The story concerns Lady Windermere, who discovers that her husband may be having an affair with another woman. She confronts her husband but he instead invites the other woman, Mrs Erlynne, to his wife's birthday ball. Angered by her husband's unfaithfulness, Lady Windermere leaves her husband for another lover. After discovering what has transpired, Mrs Erlynne follows Lady Windermere and attempts to persuade her to return to her husband and in the course of this, Mrs Erlynne is discovered in a compromising position. She sacrifices herself and her reputation in order to save Lady Windermere's marriage as Mrs Erlynne is Lady Windermere’s mother, who abandoned her family twenty years before the time the play is set. Mrs. Erlynne was originated by Marion Terry, and Lady Windermere by Winifred Emery. The best-known line of the play sums up the central theme:

We are all in the gutter, but some of us are looking at the stars. —Lord Darlington

Third act
DUMBY. [With a sigh.] Good heavens! how marriage ruins a man! It's as demoralising as cigarettes, and far more expensive.

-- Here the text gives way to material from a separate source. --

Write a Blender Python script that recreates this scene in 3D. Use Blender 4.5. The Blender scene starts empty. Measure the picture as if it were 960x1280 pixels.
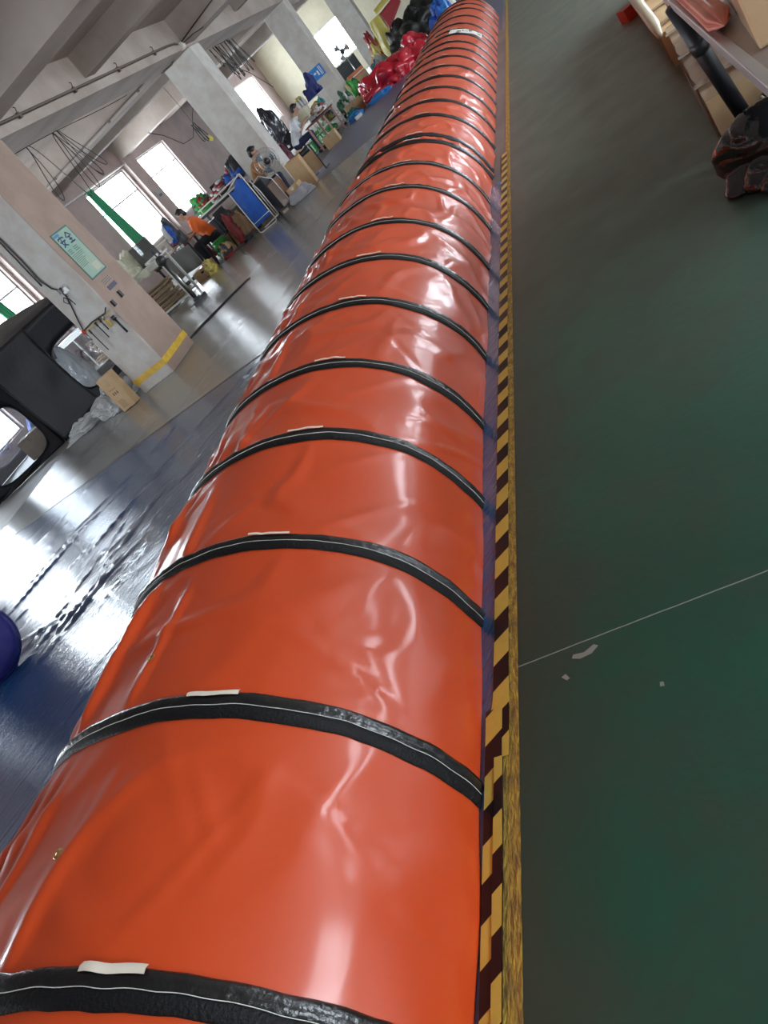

CECIL GRAHAM. You'll play, of course, Tuppy?

LORD AUGUSTUS. [Pouring himself out a brandy and soda at table.] Can't, dear boy. Promised Mrs. Erlynne never to play or drink again.

CECIL GRAHAM. Now, my dear Tuppy, don't be led astray into the paths of virtue. Reformed, you would be perfectly tedious. That is the worst of women. They always want one to be good. And if we are good, when they meet us, they don't love us at all. They like to find us quite irretrievably bad, and to leave us quite unattractively good.

LORD DARLINGTON. [Rising from R. table, where he has been writing letters.] They always do find us bad!

DUMBY. I don't think we are bad. I think we are all good, except Tuppy.

LORD DARLINGTON. No, we are all in the gutter, but some of us are looking at the stars. [Sits down at C. table.]

DUMBY. We are all in the gutter, but some of us are looking at the stars? Upon my word, you are very romantic to-night, Darlington.

What does that mean?
Historically, the reference to being in the gutter usually refers to a drunk who is so drunk and unable to control their body that they literally, as well as figuratively, fall down, roll around, and end up in the lowest place available, the gutter. Being in the gutter was an expression of utter despair and hopelessness, of having gone down as low as one could possibly go.

In this case, the quote implies that we are all struggling in our own gutter of sorts, a place where we have nought but despair and hopelessness. The quote, however, differentiates between those who just lay there and bemoan their fate, and those who look up at the stars.

The quote implies that this second group is different, and not just lying there cursing fate. The implication of ‘looking at the stars’ is that they have goals, that the gutter is not their home, and that they have some hope of moving beyond their present circumstances.